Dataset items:
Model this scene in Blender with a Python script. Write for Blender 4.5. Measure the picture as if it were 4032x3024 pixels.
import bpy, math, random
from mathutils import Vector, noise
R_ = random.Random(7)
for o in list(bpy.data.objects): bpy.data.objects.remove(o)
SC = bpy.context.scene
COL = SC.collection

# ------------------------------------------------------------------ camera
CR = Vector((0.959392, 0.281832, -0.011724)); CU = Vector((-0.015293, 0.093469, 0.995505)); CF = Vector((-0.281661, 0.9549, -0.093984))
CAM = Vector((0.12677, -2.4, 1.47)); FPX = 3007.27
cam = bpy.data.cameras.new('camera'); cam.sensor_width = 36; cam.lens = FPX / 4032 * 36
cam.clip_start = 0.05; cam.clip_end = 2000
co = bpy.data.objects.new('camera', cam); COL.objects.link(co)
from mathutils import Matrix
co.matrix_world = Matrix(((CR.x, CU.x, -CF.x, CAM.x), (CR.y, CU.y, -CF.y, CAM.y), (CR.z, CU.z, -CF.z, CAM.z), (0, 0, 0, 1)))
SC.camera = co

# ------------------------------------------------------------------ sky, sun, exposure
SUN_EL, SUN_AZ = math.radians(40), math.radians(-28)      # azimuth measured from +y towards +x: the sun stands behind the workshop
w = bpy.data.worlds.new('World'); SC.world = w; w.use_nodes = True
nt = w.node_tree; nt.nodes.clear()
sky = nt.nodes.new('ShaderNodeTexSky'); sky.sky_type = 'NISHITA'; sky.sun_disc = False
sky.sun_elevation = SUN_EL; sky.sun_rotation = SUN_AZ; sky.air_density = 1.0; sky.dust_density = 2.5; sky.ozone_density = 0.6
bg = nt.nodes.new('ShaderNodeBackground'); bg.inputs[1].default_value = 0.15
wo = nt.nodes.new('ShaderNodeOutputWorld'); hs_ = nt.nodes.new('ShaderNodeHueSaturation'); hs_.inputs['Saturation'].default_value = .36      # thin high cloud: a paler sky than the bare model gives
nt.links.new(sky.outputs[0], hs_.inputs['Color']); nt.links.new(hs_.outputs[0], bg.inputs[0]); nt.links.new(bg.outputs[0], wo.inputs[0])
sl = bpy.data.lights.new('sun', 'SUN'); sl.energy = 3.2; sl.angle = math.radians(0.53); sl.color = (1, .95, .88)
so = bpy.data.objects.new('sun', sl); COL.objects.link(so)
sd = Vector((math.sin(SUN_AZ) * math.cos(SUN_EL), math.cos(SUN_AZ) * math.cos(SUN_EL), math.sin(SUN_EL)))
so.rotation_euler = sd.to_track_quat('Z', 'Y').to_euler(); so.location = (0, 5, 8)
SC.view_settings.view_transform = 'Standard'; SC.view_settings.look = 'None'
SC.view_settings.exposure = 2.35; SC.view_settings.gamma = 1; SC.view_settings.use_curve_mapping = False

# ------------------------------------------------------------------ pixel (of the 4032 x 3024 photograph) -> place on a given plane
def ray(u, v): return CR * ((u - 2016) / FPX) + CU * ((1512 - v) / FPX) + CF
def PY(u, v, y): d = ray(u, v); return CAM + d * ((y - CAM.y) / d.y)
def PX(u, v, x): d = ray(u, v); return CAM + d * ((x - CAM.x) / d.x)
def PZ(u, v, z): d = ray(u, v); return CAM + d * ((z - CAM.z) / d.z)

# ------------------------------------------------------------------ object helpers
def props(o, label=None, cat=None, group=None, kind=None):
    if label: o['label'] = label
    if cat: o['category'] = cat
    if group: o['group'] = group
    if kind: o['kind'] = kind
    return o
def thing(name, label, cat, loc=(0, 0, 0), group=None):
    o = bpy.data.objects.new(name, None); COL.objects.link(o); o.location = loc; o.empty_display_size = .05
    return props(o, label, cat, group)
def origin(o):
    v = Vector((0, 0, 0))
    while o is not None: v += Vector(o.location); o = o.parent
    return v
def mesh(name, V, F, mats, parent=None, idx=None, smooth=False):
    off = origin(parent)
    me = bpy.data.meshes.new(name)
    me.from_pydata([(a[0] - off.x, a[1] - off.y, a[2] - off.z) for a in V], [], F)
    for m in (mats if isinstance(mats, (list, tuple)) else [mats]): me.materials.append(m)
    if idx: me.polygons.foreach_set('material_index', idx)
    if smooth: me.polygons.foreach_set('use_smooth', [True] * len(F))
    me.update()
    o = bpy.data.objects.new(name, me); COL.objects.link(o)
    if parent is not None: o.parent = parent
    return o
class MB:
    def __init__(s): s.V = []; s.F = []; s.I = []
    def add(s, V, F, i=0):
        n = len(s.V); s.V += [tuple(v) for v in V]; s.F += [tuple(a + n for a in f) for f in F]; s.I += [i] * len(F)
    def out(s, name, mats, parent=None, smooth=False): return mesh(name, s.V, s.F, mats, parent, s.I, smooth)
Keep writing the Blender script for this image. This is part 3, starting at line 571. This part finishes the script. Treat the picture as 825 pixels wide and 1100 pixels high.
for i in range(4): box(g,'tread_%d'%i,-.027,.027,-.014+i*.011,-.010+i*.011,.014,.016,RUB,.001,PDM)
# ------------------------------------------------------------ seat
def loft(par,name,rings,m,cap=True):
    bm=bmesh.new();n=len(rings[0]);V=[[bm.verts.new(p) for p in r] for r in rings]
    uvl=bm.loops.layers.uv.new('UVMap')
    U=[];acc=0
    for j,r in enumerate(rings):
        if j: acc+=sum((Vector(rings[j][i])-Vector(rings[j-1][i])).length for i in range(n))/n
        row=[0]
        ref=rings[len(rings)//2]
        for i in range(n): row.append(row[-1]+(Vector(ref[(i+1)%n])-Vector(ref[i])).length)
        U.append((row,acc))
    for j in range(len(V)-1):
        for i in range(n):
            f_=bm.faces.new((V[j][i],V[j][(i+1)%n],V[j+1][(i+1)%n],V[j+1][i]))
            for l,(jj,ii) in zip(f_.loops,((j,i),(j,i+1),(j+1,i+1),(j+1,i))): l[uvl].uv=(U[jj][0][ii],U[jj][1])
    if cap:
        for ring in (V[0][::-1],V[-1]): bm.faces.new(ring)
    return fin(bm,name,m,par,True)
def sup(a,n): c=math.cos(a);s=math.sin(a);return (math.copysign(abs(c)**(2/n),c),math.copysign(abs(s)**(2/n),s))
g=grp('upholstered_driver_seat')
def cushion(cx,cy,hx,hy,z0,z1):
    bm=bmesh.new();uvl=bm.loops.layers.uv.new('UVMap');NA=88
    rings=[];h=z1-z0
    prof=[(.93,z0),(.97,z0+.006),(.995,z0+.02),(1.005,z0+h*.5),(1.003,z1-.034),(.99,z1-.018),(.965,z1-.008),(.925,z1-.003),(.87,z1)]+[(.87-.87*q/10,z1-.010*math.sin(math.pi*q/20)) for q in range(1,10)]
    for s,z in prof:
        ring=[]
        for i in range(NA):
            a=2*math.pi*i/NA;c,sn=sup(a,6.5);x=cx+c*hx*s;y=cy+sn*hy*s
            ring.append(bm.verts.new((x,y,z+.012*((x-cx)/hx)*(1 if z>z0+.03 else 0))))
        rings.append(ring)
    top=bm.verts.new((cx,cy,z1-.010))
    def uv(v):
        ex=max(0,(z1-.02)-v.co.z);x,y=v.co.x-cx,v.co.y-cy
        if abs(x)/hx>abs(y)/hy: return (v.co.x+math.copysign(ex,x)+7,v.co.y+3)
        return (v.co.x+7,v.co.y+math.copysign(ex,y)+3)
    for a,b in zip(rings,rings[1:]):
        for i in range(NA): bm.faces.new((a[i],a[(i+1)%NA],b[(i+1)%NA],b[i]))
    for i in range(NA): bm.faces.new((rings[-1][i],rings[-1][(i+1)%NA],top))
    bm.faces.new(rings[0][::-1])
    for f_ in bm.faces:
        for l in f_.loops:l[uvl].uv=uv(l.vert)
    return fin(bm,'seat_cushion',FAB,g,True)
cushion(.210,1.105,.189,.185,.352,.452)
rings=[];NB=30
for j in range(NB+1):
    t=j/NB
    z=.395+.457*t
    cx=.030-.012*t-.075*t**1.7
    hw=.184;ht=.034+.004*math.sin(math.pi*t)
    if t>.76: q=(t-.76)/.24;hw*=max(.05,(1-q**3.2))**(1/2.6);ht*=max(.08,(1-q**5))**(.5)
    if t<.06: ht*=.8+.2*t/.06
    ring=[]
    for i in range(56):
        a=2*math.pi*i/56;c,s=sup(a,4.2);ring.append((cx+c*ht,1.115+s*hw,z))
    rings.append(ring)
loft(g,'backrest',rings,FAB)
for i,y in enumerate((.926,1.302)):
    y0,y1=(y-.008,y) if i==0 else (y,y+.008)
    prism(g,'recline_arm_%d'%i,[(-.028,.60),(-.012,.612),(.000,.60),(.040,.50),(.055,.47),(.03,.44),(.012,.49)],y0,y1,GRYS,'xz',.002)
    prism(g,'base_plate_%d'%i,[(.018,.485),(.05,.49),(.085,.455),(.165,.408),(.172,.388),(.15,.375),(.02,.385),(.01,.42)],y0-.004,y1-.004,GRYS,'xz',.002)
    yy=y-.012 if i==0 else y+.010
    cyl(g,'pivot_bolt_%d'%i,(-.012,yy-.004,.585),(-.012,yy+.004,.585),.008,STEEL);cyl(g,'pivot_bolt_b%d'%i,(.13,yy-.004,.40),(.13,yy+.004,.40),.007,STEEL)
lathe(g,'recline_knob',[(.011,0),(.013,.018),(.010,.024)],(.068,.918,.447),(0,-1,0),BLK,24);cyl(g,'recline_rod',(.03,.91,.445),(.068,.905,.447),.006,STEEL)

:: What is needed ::
Everything from the first line of the data through the line containing "SC.camera = co" should be echoed exactly. Add nothing.

:: Solution to the problem ::
Model this scene in Blender with a Python script. Write for Blender 4.5. Measure the picture as if it were 4032x3024 pixels.
import bpy, math, random
from mathutils import Vector, noise
R_ = random.Random(7)
for o in list(bpy.data.objects): bpy.data.objects.remove(o)
SC = bpy.context.scene
COL = SC.collection

# ------------------------------------------------------------------ camera
CR = Vector((0.959392, 0.281832, -0.011724)); CU = Vector((-0.015293, 0.093469, 0.995505)); CF = Vector((-0.281661, 0.9549, -0.093984))
CAM = Vector((0.12677, -2.4, 1.47)); FPX = 3007.27
cam = bpy.data.cameras.new('camera'); cam.sensor_width = 36; cam.lens = FPX / 4032 * 36
cam.clip_start = 0.05; cam.clip_end = 2000
co = bpy.data.objects.new('camera', cam); COL.objects.link(co)
from mathutils import Matrix
co.matrix_world = Matrix(((CR.x, CU.x, -CF.x, CAM.x), (CR.y, CU.y, -CF.y, CAM.y), (CR.z, CU.z, -CF.z, CAM.z), (0, 0, 0, 1)))
SC.camera = co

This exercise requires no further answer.